I would argue to my fellows at the FRC event, that the best place to start discovering the truth of Jesus is to go to His most important teaching, that incomparable Sermon on the Mount, in which He not only distilled down the essential message of the gospel, but clearly set forth the virtues that are always to guide our principles and practices. Anything else is inimical to the gospel itself and an affront to the Lord whom we are to represent as ambassadors.

Whenever we restrict the gospel by excluding some while we allow for ourselves, we negate its very nature and therefore injure our own souls as we injure the souls of others. Jesus was especially harsh with those who did exactly this. After a long litany of woes to those who violated righteousness and justice in the name of God and religion, Jesus summarized His condemnation with this, “For you have taken away the key of knowledge. You did not enter yourselves, and you hindered those who were entering.” (Luke 11:52b)
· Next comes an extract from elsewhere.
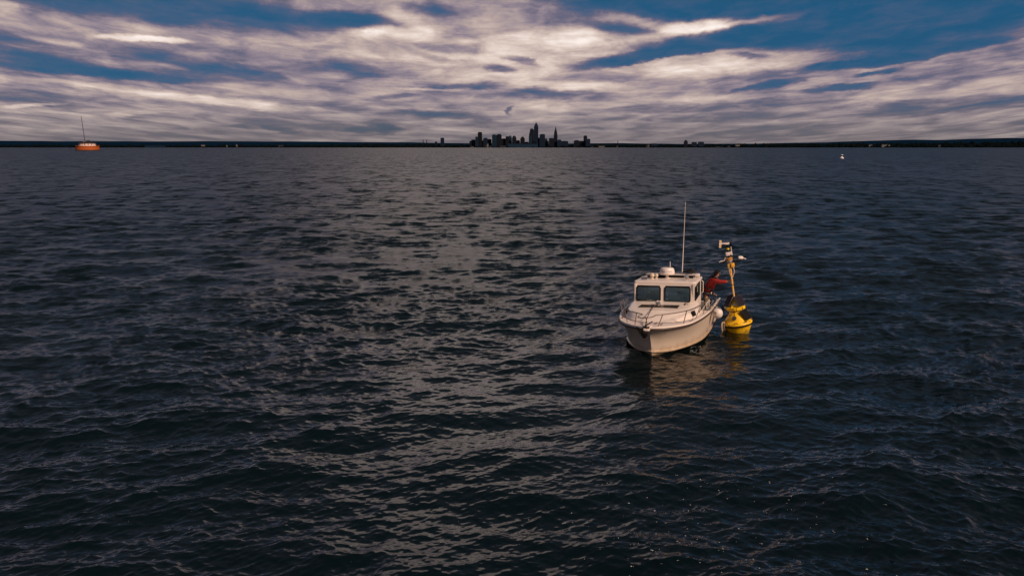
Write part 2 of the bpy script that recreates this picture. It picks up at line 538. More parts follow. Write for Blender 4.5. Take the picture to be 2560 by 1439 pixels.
def build_sea():
    sea = Sea()
    F1 = 796.0
    # rings: about half a picture row apart at the photograph's size, never past a few kilometres
    angs = np.arange(31.5, 1.05, -0.43 * math.degrees(1 / F1))
    r1 = CAM_H / np.tan(np.radians(angs))
    radii = [0.02, 1.5, 3.0, 4.5, 6.0, 7.2, 8.2, 9.0] + [r for r in r1 if r > 9.6]
    step = radii[-1] - radii[-2]
    while radii[-1] < 32000:
        step *= 1.06
        radii.append(radii[-1] + step)
    radii = np.array(radii)
    fine = np.radians(np.linspace(-35.5, 35.5, 1000))
    coarse = np.radians(np.linspace(35.5, 324.5, 150))[1:-1]
    th = np.concatenate([fine, coarse])
    nr, nth = len(radii), len(th)
    sp_r = np.gradient(radii)
    sp_t = np.concatenate([np.full(len(fine), fine[1] - fine[0]), np.full(len(coarse), coarse[1] - coarse[0])])
    x0 = (radii[:, None] * np.sin(th)[None, :]).astype(np.float32)
    y0 = (radii[:, None] * np.cos(th)[None, :]).astype(np.float32)
    dx = np.zeros_like(x0)
    dy = np.zeros_like(x0)
    dz = np.zeros_like(x0)
    # gusts: patches where the ripples are stronger or weaker
    gust = np.zeros_like(x0)
    for i in range(9):
        L = RNG.uniform(5, 26)
        a = RNG.uniform(0, 2 * math.pi)
        gust += np.sin(2 * math.pi / L * (x0 * math.cos(a) * 0.7 + y0 * math.sin(a)) + RNG.uniform(0, 6.28)).astype(np.float32)
    gust = 1.0 + 0.11 * np.clip(gust, -4, 3.2)
    lost = np.zeros(nr)
    nf = len(fine)
    for k, ddx, ddy, ph, a, lam, s in zip(sea.k, sea.dx, sea.dy, sea.ph, sea.a, sea.lam, sea.s):
        wr = np.clip((lam / np.maximum(sp_r, radii * (fine[1] - fine[0])) - 1.2) / 1.6, 0, 1)
        wr = wr * wr * (3 - 2 * wr)
        lost += (1 - wr) * s * s / 2
        nz = np.nonzero(wr > 0)[0]
        if len(nz) == 0:
            continue
        m = int(nz[-1]) + 1
        wc = np.clip((lam / (radii[:m, None] * (coarse[1] - coarse[0])) - 2.2) / 2.2, 0, 1)
        amp = (wr[:m, None] * a).astype(np.float32)
        for sl, ww in ((slice(0, nf), None), (slice(nf, nth), wc)):
            A = amp if ww is None else (amp * ww).astype(np.float32)
            if ww is not None and ww.max() <= 0:
                continue
            p = (k * (x0[:m, sl] * ddx + y0[:m, sl] * ddy) + ph).astype(np.float32)
            A = A * (gust[:m, sl] if lam < 1.4 else 1.0)
            c, sn = np.cos(p), np.sin(p)
            dz[:m, sl] += A * c
            dx[:m, sl] -= A * (CHOP * ddx) * sn
            dy[:m, sl] -= A * (CHOP * ddy) * sn
    co = np.stack([x0 + dx, y0 + dy, dz], -1).astype(np.float32).reshape(-1, 3)
    i = np.arange(nr - 1)[:, None]
    j = np.arange(nth)[None, :]
    jn = (j + 1) % nth
    quads = np.stack([i * nth + j, (i + 1) * nth + j, (i + 1) * nth + jn, i * nth + jn], -1).reshape(-1, 4).astype(np.int32)
    me = bpy.data.meshes.new('lake_water')
    me.vertices.add(len(co))
    me.vertices.foreach_set('co', co.ravel())
    me.loops.add(quads.size)
    me.loops.foreach_set('vertex_index', quads.ravel())
    me.polygons.add(len(quads))
    me.polygons.foreach_set('loop_start', np.arange(0, quads.size, 4, dtype=np.int32))
    me.polygons.foreach_set('use_smooth', np.ones(len(quads), dtype=bool))
    me.update()
    at = me.attributes.new('chop', 'FLOAT', 'POINT')
    at.data.foreach_set('value', np.repeat(np.sqrt(lost), nth).astype(np.float32))
    o = bpy.data.objects.new('lake_water', me)
    COL.objects.link(o)
    o['kind'] = 'structure'
    return o, co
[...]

My purpose in standing with Doug and the VCG crew at the Values Voter Summit was basic. We were there to ask my former comrades if they would sign onto a pledge to only support candidates who comported themselves and their political message with the criteria of love as outlined by the Apostle Paul in 1 Corinthians 13. Read the pledge here.

But alas, we only got to ask one person, former Minnesota congresswoman and Tea Party figure Michelle Bachman, if she would sign (she did not) before we were ordered by FRC private security to leave and had our paid-for convention credentials revoked and confiscated. I guess if I could give my old friends credit for something, it would be for living out at least something Jesus said, “You have taken away the key of knowledge. You did not enter yourselves, and you hindered those who were entering.”

 

Family Research Council Values Voter Summit security chief, “Joshua,” confiscates my paid-for conference credentials before demanding I leave their “protected zone.”